- _PROBLEM DESCRIPTION_:
Nothing beyond the line containing "RN = np.array(RM)" is to be printed; print exactly each line from the start of the records below through that line, leaving out pictures.

Scenes as source code
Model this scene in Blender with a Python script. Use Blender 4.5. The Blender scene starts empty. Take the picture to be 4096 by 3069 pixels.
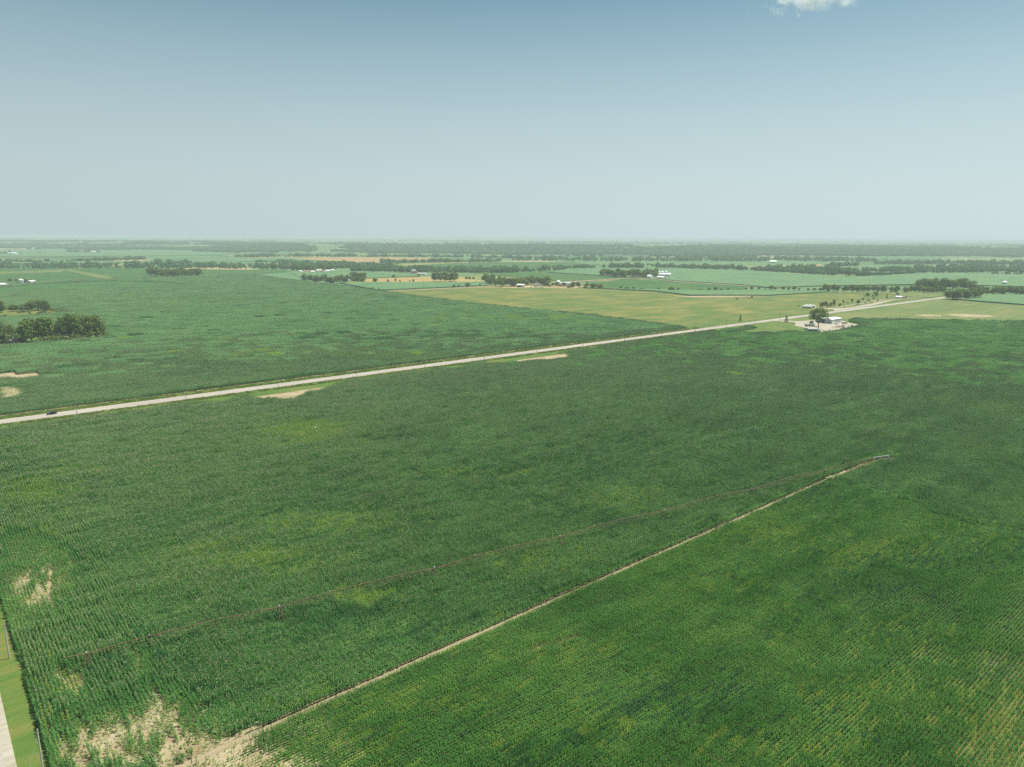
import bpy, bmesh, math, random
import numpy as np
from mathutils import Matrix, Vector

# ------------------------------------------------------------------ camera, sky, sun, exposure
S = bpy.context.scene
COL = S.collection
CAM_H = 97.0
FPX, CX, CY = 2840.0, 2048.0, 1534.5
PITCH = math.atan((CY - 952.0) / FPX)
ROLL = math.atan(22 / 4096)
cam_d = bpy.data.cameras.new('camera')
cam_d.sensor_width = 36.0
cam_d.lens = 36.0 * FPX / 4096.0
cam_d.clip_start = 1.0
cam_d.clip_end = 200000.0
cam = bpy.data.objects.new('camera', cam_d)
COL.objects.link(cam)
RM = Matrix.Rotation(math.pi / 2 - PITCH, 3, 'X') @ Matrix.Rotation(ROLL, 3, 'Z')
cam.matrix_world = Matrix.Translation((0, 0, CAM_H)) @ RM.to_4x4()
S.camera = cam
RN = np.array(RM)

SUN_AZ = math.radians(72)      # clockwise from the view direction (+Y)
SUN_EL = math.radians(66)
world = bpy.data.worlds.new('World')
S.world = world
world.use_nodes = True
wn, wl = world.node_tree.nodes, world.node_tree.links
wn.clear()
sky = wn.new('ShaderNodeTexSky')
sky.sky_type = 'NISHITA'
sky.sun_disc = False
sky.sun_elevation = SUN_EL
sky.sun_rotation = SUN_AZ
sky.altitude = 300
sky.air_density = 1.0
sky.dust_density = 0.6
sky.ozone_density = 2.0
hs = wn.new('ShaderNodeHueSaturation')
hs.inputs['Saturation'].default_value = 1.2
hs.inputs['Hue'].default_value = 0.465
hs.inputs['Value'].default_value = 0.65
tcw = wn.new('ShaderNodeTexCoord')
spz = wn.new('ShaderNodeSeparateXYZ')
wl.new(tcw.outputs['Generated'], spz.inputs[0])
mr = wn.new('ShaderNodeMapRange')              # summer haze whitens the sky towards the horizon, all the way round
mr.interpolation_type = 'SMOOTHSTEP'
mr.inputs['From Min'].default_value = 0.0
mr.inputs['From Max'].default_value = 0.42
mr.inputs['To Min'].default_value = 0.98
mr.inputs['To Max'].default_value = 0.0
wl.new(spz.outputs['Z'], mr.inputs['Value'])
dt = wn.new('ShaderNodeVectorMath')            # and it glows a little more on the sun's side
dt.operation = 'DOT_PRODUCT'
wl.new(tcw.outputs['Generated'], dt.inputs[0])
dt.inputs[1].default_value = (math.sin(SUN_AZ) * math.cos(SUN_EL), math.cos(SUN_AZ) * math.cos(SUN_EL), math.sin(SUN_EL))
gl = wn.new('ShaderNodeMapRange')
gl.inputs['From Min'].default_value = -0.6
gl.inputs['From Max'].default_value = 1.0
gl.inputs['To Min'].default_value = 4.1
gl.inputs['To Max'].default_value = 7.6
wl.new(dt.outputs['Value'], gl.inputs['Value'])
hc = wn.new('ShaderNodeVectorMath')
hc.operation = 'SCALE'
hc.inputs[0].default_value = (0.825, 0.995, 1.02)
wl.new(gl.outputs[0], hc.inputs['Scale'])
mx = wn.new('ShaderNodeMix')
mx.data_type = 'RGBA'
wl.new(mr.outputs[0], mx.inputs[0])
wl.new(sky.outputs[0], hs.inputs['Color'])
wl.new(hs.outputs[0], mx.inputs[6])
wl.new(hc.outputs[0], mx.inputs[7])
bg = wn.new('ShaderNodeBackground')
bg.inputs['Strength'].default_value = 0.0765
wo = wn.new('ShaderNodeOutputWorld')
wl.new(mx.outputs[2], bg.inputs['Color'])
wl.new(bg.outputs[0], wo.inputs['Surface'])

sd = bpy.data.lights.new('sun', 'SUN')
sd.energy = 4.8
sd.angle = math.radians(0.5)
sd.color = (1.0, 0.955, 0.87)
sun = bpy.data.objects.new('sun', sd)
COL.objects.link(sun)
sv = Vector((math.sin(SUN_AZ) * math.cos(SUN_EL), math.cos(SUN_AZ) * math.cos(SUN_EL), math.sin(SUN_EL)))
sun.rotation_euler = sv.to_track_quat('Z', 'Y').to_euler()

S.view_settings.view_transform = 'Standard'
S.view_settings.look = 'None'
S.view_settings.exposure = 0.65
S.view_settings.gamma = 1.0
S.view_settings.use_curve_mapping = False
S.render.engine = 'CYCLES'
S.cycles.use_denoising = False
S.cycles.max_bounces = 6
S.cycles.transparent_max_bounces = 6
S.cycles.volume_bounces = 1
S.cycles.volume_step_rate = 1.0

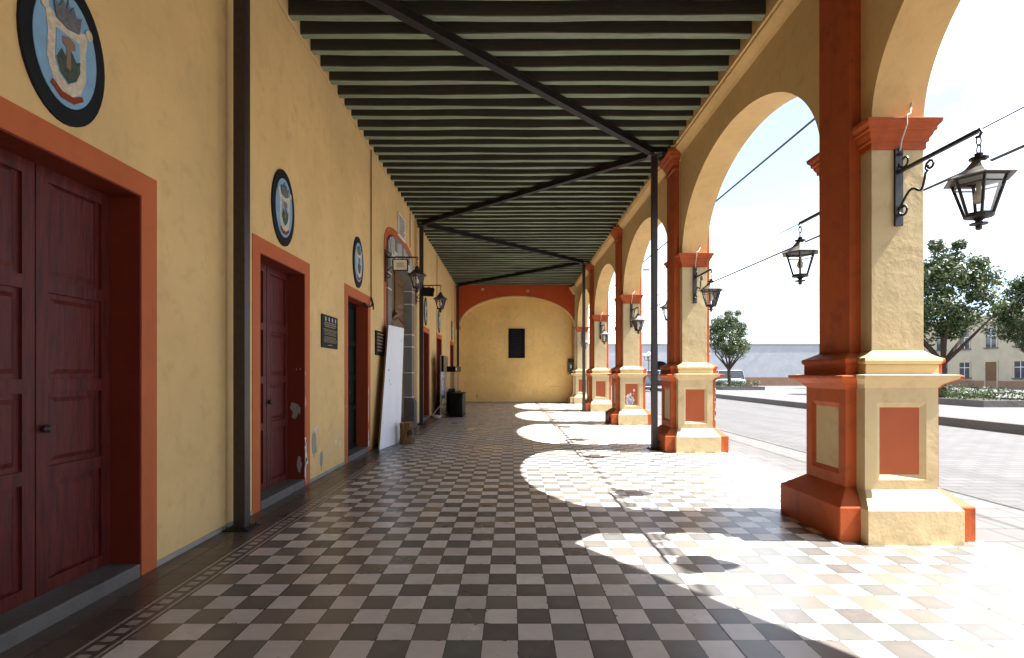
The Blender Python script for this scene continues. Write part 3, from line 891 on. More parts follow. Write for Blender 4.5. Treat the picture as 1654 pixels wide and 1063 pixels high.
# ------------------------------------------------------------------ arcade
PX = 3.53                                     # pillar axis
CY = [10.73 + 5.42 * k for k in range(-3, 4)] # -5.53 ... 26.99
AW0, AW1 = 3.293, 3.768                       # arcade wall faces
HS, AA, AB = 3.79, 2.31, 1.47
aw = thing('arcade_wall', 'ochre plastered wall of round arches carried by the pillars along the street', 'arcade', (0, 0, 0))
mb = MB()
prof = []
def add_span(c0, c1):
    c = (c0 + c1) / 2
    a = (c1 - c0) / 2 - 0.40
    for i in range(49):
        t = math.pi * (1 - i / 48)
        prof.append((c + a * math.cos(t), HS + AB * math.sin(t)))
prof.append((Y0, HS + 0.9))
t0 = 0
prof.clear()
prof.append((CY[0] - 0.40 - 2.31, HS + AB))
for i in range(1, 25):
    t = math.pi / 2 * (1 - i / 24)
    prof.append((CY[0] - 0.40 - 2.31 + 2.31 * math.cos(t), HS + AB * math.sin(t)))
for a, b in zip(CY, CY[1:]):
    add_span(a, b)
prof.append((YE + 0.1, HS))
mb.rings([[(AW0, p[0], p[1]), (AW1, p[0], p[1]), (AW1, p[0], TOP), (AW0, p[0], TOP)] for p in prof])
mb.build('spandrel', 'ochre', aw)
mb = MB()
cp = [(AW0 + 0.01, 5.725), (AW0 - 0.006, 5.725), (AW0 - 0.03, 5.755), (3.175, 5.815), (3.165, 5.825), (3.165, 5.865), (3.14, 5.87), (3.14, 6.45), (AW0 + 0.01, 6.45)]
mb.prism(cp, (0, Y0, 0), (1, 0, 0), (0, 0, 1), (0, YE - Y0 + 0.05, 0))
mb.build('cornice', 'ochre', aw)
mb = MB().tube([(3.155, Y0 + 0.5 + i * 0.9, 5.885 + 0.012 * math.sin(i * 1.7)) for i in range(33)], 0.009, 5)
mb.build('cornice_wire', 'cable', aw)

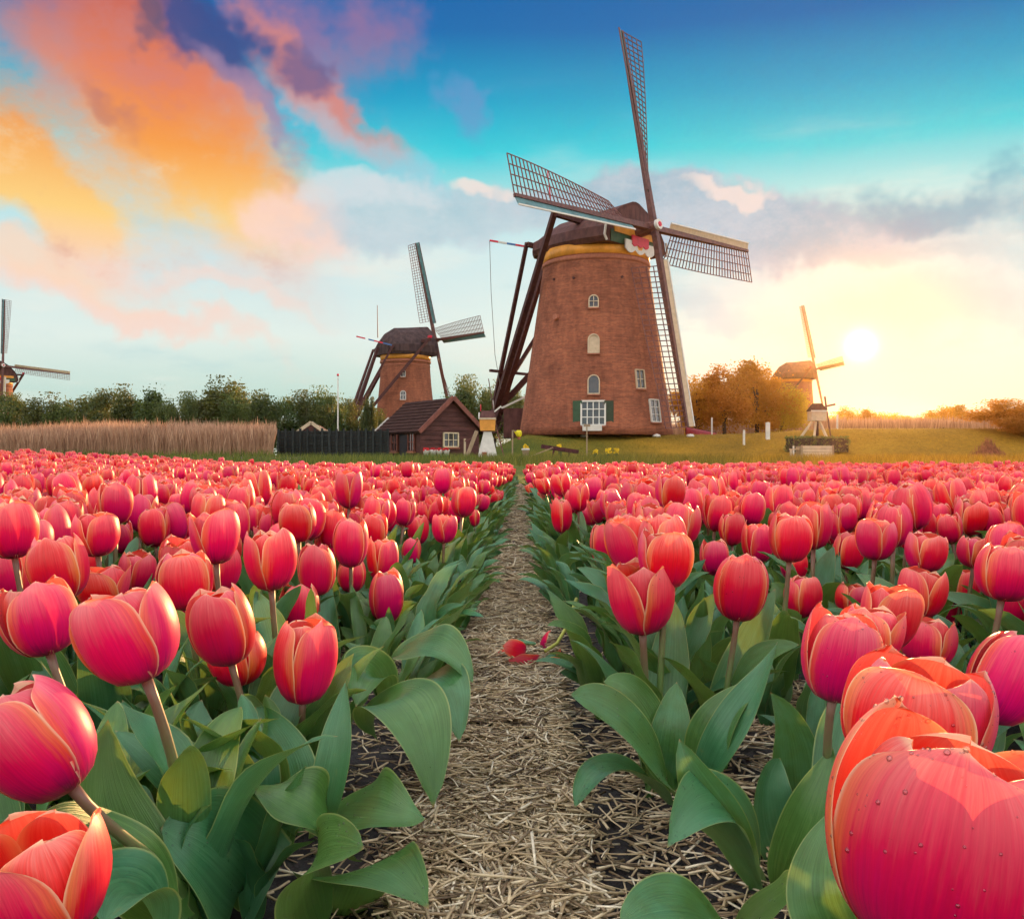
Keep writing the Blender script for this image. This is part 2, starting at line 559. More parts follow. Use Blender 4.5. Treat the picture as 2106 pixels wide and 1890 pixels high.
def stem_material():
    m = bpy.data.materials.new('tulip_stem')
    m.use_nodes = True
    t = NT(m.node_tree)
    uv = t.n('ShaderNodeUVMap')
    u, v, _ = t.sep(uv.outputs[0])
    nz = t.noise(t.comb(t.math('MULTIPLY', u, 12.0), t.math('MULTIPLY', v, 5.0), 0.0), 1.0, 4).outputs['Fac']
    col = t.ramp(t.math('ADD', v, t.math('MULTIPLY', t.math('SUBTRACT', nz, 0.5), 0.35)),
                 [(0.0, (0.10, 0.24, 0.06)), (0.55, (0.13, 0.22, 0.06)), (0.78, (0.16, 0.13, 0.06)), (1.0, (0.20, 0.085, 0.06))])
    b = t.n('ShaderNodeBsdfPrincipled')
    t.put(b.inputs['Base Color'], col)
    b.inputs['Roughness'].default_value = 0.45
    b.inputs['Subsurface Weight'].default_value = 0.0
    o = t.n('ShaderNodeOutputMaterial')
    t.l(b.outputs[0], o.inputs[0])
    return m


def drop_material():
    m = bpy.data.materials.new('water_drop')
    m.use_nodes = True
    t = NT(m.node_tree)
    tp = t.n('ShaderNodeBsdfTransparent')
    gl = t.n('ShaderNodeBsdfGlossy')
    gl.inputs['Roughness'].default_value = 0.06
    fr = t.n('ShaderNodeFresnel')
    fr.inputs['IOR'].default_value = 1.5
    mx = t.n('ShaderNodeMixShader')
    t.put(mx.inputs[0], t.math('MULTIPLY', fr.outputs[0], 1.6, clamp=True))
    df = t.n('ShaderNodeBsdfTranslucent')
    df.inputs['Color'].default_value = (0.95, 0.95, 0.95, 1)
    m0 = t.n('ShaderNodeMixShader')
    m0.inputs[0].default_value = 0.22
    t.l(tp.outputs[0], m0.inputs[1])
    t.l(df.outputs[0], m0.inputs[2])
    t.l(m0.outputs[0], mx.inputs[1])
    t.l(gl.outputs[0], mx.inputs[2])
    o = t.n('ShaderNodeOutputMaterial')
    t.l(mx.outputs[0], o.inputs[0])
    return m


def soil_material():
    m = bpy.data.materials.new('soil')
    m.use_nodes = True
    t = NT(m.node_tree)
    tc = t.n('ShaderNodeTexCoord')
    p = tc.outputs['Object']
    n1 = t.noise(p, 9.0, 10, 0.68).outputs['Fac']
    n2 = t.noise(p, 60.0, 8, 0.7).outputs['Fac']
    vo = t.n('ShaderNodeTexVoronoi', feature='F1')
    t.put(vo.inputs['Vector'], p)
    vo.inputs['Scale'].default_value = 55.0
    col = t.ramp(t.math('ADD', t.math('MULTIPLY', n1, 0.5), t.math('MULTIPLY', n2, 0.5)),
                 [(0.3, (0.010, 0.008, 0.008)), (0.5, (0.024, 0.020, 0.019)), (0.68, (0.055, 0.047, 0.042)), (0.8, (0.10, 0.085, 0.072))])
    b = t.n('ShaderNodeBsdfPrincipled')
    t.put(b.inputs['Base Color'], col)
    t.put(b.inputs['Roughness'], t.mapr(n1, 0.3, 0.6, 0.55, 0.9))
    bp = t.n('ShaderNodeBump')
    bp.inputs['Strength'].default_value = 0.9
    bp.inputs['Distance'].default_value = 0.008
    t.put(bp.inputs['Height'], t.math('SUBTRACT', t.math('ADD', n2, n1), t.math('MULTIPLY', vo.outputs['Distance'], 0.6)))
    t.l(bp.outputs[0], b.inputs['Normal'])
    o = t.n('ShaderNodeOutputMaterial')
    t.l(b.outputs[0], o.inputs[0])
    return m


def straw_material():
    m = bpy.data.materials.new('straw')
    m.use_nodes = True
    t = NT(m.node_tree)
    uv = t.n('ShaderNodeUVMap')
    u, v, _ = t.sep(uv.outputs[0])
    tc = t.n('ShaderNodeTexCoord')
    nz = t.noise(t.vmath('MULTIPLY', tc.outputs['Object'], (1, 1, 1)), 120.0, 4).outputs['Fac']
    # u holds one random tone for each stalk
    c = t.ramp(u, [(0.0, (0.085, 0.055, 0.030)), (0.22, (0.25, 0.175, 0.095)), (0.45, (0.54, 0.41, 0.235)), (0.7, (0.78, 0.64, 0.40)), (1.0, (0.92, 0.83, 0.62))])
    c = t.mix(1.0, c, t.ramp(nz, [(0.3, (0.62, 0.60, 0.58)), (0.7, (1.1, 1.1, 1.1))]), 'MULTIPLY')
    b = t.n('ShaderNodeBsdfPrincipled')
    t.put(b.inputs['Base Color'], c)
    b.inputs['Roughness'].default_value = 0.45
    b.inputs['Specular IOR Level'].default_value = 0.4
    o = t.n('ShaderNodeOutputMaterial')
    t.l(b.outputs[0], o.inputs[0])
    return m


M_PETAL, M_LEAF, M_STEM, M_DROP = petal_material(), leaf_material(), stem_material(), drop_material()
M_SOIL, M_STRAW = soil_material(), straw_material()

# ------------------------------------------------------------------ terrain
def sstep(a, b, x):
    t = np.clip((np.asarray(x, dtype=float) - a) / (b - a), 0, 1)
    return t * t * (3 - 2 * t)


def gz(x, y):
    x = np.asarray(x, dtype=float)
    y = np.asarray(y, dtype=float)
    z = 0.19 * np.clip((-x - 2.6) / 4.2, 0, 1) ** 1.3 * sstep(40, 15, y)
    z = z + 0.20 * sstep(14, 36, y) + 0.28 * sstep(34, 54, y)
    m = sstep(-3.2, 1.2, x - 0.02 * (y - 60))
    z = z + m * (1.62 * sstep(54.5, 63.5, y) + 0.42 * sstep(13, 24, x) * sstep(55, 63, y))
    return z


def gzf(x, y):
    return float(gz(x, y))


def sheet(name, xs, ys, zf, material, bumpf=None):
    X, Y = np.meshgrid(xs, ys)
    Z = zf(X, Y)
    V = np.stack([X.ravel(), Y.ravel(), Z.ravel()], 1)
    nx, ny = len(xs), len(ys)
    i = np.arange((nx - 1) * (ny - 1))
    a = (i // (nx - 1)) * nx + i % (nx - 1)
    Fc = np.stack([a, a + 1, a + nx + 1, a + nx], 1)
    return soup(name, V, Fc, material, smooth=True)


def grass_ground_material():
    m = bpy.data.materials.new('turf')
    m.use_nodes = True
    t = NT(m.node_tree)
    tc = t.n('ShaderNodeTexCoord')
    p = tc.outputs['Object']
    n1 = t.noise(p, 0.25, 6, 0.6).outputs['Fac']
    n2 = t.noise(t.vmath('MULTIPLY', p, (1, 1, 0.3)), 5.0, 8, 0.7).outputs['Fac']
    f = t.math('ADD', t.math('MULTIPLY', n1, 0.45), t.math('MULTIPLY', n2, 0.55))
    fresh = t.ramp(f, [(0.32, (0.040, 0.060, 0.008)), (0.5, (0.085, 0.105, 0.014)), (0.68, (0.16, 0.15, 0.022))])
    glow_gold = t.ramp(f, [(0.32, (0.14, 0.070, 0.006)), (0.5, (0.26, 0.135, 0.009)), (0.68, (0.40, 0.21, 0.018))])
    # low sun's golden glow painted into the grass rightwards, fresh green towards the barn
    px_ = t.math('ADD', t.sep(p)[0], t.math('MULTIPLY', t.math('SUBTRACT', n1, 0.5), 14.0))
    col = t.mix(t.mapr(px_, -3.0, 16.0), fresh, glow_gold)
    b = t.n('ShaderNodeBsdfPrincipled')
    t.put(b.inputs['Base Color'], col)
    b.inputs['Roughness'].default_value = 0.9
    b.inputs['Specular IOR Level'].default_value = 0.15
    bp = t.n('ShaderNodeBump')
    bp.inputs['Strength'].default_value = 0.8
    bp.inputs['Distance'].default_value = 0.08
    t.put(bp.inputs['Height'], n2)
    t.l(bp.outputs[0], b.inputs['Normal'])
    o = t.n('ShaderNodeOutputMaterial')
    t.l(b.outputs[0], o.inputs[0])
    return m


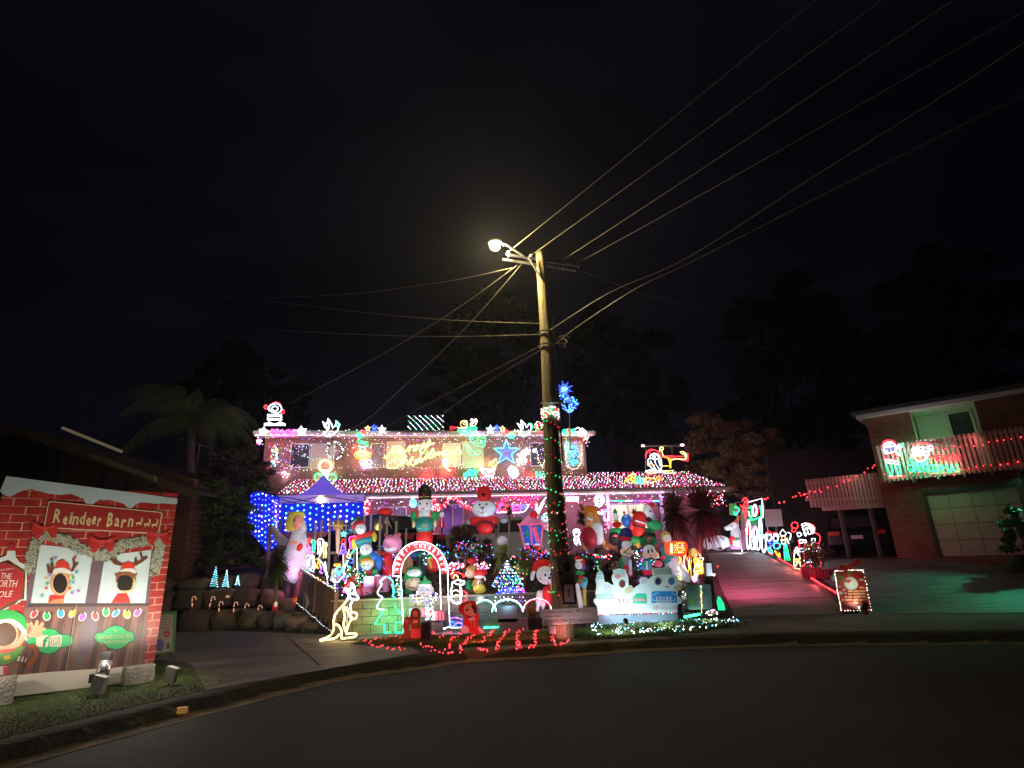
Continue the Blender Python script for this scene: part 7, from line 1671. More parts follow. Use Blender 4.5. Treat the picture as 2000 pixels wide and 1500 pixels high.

- _REPLY TO THE EXERCISE_:
Model this scene in Blender with a Python script. Use Blender 4.5. The Blender scene starts empty. Take the picture to be 4096 by 3069 pixels.
import bpy, bmesh, math, random
import numpy as np
from mathutils import Matrix, Vector

# ------------------------------------------------------------------ camera, sky, sun, exposure
S = bpy.context.scene
COL = S.collection
CAM_H = 97.0
FPX, CX, CY = 2840.0, 2048.0, 1534.5
PITCH = math.atan((CY - 952.0) / FPX)
ROLL = math.atan(22 / 4096)
cam_d = bpy.data.cameras.new('camera')
cam_d.sensor_width = 36.0
cam_d.lens = 36.0 * FPX / 4096.0
cam_d.clip_start = 1.0
cam_d.clip_end = 200000.0
cam = bpy.data.objects.new('camera', cam_d)
COL.objects.link(cam)
RM = Matrix.Rotation(math.pi / 2 - PITCH, 3, 'X') @ Matrix.Rotation(ROLL, 3, 'Z')
cam.matrix_world = Matrix.Translation((0, 0, CAM_H)) @ RM.to_4x4()
S.camera = cam
RN = np.array(RM)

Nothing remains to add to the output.